* **Aim of the task**: Seek out every line containing the word "Blender", and copy each.

* **Exercise inputs**:

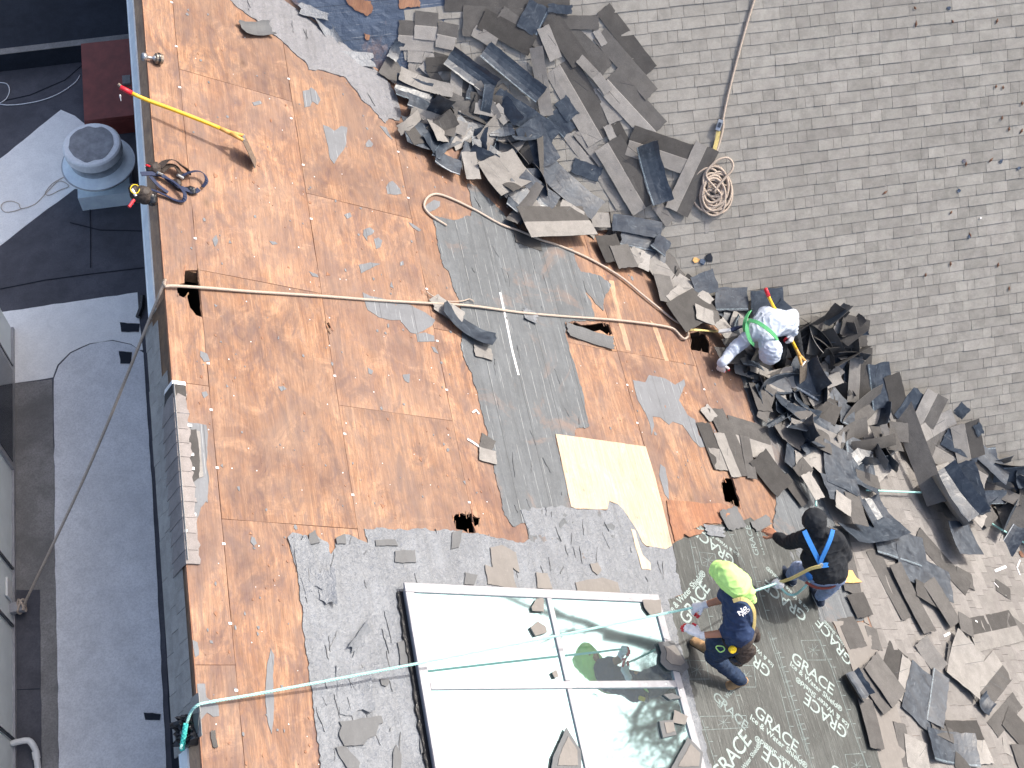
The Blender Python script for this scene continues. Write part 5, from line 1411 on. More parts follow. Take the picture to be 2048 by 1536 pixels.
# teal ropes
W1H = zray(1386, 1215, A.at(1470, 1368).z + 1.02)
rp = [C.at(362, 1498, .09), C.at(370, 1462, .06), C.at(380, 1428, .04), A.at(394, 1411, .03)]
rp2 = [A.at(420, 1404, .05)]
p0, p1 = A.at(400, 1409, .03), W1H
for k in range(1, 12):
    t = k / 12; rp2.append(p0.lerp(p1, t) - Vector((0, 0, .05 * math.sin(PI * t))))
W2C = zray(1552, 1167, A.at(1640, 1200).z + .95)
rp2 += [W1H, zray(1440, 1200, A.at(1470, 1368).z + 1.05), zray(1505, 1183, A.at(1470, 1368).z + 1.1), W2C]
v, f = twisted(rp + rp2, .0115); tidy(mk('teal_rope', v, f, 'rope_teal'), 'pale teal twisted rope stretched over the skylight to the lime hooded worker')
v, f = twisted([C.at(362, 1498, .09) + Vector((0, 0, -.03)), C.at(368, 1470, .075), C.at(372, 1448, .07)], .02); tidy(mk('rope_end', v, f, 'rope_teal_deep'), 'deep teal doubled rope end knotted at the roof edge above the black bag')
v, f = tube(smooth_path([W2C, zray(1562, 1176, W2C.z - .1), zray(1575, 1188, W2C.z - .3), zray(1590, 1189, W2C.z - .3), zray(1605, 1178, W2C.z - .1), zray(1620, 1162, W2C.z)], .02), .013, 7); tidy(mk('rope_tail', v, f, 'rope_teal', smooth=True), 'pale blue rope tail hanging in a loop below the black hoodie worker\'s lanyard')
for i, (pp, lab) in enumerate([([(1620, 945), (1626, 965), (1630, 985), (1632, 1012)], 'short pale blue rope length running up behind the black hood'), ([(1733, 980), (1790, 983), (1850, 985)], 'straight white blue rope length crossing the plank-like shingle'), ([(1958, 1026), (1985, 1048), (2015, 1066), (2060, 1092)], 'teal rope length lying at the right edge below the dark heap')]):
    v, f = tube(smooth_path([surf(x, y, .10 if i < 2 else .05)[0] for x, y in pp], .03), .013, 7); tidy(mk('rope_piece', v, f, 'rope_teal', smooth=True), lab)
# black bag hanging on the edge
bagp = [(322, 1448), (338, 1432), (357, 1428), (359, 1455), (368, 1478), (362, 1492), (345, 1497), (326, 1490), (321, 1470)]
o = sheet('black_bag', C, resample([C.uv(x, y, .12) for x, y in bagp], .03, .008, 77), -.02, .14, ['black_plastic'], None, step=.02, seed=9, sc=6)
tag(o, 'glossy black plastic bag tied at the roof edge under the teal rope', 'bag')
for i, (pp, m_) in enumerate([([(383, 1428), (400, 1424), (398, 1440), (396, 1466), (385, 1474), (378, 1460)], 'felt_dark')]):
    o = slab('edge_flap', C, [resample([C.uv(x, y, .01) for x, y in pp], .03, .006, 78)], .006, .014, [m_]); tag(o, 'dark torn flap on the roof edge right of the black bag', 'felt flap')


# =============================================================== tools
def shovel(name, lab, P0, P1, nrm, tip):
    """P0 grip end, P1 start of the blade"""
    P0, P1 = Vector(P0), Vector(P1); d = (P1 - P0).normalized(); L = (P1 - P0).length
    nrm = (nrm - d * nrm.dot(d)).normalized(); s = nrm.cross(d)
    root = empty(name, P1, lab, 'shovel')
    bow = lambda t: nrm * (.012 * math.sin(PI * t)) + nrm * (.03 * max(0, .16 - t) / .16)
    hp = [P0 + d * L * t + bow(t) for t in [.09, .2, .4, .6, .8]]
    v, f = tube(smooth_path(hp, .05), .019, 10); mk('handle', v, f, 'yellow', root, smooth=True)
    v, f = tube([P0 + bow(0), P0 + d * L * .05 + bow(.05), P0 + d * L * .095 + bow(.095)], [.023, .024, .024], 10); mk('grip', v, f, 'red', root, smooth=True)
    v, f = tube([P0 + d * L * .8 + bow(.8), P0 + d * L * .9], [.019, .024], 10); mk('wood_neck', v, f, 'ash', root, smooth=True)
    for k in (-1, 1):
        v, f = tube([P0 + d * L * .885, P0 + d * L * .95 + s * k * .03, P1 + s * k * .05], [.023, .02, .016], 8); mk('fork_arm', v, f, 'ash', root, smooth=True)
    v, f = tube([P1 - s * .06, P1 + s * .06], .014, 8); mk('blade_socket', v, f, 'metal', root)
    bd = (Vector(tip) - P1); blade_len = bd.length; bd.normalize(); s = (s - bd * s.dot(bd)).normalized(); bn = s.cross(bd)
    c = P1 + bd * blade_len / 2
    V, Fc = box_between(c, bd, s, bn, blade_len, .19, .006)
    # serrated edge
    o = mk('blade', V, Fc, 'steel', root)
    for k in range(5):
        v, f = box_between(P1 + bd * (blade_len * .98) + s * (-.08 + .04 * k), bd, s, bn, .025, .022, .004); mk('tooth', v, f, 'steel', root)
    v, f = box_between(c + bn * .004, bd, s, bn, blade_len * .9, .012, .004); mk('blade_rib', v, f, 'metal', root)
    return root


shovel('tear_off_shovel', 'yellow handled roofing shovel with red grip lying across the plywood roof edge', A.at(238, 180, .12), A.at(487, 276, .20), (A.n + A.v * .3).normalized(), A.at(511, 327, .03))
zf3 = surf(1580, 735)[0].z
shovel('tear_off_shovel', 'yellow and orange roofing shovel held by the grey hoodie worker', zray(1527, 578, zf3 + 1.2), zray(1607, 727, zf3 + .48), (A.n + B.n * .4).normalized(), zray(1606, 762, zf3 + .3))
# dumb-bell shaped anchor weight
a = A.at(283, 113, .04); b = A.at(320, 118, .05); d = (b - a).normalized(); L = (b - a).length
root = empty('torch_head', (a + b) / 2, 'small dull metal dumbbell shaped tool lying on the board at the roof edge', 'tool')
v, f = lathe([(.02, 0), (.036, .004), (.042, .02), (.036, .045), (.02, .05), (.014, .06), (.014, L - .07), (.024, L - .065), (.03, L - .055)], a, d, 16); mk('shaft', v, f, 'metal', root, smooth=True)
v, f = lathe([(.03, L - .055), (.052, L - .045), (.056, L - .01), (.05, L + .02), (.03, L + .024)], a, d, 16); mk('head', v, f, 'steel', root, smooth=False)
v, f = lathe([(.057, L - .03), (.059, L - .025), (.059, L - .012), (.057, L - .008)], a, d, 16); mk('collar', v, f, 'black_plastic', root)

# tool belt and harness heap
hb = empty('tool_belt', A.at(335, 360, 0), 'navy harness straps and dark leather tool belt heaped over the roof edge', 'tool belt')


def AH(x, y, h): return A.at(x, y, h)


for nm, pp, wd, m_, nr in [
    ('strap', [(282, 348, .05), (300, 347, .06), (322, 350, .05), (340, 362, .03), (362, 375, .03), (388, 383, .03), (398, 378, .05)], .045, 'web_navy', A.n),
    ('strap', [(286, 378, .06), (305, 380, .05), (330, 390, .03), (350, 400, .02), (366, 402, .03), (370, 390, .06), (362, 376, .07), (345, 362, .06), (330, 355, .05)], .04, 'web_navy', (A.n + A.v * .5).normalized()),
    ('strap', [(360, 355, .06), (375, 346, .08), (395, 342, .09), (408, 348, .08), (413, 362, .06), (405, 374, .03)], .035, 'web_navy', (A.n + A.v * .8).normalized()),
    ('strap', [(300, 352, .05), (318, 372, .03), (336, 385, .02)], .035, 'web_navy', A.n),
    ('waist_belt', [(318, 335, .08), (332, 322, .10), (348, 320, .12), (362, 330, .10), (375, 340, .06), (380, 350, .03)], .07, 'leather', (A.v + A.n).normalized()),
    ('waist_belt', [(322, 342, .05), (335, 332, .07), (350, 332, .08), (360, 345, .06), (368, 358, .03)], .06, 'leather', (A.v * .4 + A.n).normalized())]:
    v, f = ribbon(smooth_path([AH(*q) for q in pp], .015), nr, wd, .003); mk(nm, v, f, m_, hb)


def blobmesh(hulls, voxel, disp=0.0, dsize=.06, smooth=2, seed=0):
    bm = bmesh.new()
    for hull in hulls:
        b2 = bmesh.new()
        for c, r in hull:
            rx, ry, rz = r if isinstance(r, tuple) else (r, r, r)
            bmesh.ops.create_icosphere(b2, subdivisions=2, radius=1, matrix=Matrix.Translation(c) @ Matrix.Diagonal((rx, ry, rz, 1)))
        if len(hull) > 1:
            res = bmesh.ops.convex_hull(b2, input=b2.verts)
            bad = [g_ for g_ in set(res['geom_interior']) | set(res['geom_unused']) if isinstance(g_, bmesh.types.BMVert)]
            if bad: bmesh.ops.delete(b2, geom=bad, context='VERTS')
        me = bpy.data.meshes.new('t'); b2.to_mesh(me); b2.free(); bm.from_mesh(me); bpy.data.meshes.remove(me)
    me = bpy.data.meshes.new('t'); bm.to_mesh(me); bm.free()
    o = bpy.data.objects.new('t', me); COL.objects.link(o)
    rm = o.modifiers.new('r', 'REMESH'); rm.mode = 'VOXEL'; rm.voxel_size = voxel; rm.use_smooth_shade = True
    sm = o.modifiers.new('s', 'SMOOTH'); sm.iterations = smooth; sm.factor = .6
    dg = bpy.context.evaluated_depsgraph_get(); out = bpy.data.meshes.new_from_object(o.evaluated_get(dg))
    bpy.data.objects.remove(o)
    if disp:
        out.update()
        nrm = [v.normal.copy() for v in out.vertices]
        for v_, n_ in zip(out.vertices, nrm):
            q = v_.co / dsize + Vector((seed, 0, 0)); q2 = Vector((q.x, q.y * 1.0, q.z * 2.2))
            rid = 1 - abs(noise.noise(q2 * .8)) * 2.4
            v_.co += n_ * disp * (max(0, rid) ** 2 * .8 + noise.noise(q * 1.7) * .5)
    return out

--

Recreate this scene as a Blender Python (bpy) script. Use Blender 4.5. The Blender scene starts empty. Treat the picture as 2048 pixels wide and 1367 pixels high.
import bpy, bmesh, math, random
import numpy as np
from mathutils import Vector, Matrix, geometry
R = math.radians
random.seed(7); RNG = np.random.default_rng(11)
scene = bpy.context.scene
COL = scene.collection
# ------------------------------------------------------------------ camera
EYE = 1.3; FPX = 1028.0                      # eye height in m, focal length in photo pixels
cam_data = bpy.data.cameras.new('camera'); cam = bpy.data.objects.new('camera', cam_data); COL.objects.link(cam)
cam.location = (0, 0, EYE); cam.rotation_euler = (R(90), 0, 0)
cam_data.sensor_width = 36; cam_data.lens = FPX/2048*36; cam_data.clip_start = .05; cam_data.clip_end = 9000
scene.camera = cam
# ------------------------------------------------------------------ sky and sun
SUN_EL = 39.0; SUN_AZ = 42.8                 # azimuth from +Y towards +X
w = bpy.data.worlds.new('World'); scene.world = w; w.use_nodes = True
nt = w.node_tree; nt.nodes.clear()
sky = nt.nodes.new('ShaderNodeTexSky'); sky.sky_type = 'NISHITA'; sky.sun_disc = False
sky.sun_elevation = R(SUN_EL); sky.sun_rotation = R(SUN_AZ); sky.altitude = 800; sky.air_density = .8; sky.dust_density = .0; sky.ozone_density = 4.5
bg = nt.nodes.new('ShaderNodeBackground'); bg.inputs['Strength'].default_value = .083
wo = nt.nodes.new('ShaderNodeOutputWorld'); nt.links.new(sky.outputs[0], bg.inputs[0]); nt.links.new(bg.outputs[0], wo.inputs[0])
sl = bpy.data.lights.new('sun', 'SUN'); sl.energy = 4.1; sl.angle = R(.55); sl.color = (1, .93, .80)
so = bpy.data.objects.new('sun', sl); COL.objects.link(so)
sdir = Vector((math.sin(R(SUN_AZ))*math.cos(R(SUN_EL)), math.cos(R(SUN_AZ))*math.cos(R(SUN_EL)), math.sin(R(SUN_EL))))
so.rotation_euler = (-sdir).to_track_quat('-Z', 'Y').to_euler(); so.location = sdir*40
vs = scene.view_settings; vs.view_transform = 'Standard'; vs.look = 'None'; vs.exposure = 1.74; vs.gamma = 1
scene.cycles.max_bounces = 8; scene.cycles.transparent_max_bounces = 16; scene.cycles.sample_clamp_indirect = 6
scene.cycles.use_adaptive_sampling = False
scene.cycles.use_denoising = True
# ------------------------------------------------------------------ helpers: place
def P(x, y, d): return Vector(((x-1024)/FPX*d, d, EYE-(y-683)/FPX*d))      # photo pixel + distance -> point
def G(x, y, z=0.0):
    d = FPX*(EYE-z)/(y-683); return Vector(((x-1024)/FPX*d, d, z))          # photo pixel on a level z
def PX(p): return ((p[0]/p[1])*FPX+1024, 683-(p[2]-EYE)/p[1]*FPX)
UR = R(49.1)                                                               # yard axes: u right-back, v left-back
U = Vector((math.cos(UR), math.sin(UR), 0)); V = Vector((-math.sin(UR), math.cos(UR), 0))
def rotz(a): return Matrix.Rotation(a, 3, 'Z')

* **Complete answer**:
The Blender Python script for this scene continues. Write part 5, from line 1411 on. More parts follow. Take the picture to be 2048 by 1536 pixels.
Recreate this scene as a Blender Python (bpy) script. Use Blender 4.5. The Blender scene starts empty. Treat the picture as 2048 pixels wide and 1367 pixels high.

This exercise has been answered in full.